§ **GOAL**: Copy word for word the lines in the records below, starting at the line with "Generate a Blender" and ending at the line with "from mathutils import Vector, Matrix". Skip the pictures.

[Recorded data]
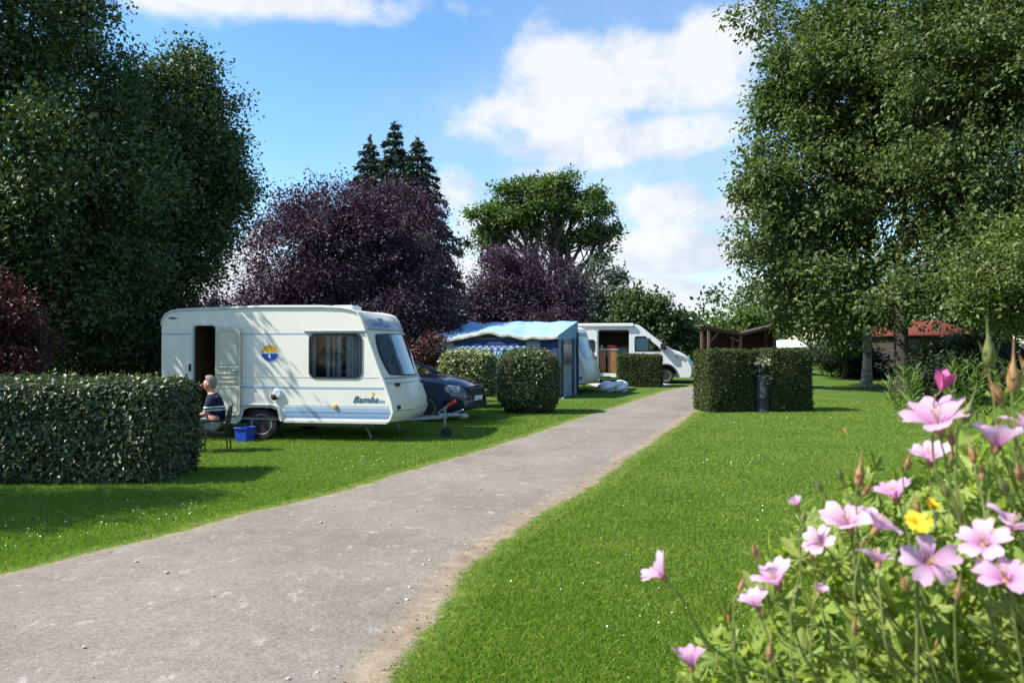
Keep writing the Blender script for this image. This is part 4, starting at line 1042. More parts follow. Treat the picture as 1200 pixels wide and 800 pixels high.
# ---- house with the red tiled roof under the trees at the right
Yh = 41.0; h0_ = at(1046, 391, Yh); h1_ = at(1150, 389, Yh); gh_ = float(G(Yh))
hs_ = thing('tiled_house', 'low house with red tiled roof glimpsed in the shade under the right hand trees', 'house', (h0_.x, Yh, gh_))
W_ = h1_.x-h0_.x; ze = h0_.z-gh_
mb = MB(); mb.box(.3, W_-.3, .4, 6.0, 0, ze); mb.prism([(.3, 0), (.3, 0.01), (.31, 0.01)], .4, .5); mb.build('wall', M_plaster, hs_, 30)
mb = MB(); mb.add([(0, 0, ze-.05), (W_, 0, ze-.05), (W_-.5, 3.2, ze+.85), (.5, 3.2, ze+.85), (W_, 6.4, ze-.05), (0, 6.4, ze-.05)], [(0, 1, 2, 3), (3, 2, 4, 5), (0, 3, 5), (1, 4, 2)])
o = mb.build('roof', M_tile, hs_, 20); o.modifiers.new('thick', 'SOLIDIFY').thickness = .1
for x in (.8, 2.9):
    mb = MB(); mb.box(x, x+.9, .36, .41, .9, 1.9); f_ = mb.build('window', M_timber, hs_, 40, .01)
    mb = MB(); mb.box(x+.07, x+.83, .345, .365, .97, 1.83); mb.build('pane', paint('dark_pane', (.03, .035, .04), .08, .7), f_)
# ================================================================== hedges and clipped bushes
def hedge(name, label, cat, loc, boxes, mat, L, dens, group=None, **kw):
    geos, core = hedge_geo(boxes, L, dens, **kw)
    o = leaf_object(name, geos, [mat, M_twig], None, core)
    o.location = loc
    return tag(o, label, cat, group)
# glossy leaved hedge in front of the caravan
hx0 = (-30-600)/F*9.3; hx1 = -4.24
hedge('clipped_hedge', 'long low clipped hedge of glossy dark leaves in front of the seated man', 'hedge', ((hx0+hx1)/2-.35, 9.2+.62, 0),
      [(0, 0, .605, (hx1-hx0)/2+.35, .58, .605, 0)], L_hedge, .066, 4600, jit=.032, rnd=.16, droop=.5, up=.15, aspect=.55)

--

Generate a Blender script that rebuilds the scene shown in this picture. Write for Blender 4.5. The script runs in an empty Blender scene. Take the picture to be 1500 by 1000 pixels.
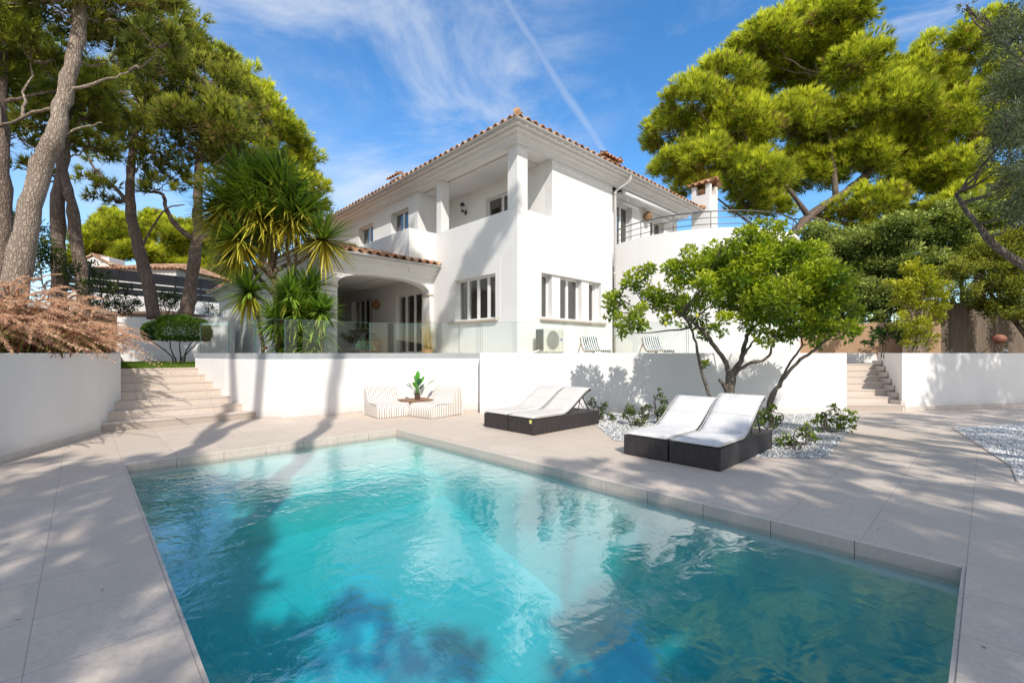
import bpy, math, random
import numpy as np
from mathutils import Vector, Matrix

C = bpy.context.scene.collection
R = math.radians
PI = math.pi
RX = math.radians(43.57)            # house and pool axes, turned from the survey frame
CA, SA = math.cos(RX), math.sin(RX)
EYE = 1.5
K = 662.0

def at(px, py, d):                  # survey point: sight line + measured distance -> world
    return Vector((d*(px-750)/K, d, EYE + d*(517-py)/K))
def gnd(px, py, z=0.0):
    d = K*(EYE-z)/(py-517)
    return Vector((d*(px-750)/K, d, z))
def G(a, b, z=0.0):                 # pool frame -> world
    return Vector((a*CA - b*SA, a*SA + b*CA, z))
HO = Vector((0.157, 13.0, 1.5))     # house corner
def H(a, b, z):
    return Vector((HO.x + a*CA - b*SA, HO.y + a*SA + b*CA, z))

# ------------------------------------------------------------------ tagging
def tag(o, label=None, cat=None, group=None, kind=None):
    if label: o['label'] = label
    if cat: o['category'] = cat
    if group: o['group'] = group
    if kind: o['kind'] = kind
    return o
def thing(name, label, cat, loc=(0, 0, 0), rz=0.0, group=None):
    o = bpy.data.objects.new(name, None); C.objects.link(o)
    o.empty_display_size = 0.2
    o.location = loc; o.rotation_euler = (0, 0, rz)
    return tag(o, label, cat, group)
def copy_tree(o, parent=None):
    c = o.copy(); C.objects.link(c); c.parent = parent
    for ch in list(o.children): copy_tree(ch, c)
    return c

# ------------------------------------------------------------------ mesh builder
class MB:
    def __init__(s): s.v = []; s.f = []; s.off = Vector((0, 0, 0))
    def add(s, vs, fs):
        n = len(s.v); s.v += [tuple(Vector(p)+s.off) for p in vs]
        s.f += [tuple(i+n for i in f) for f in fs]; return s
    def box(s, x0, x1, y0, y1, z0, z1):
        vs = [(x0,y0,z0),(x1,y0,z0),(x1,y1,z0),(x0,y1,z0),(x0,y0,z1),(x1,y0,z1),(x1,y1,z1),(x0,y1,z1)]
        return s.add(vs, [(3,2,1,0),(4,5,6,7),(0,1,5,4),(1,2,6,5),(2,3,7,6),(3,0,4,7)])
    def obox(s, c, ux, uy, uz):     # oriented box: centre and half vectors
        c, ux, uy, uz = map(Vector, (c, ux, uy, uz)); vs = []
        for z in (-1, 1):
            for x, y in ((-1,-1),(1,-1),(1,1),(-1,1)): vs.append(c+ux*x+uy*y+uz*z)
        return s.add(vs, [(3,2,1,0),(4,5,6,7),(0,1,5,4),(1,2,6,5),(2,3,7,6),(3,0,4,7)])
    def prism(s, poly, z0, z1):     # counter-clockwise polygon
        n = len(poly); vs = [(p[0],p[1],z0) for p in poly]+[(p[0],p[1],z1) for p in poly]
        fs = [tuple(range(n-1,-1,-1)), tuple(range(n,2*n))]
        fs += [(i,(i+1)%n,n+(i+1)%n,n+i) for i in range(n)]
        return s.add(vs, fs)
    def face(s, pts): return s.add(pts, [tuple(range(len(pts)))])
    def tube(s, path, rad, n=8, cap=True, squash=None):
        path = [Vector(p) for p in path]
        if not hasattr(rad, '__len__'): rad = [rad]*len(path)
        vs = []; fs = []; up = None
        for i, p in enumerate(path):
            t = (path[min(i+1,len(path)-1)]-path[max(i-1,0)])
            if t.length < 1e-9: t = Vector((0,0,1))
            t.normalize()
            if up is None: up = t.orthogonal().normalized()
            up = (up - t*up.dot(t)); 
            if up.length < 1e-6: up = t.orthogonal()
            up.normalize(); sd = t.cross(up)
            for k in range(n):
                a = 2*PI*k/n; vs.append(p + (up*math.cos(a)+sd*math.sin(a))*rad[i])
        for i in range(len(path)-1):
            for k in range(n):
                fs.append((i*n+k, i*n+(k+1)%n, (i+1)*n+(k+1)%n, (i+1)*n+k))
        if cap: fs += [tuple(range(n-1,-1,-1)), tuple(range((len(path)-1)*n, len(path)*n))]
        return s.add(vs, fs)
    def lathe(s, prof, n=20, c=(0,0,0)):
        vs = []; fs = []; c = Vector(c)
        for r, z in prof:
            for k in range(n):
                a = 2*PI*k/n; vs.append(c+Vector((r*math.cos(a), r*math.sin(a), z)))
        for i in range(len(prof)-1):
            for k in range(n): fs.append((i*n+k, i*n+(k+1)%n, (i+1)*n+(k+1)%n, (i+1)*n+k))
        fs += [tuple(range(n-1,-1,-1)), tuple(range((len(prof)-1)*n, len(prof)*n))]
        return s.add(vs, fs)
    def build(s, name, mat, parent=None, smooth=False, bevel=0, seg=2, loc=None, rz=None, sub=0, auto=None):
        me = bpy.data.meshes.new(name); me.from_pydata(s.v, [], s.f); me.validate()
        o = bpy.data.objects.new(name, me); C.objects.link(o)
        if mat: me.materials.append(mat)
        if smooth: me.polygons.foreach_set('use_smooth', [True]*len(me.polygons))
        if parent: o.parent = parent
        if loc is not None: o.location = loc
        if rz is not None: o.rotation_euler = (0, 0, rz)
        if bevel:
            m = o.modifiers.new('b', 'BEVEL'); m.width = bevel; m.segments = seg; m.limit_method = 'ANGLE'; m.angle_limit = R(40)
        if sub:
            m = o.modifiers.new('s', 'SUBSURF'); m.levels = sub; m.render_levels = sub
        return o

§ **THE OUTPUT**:
Generate a Blender script that rebuilds the scene shown in this picture. Write for Blender 4.5. The script runs in an empty Blender scene. Take the picture to be 1500 by 1000 pixels.
import bpy, math, random
import numpy as np
from mathutils import Vector, Matrix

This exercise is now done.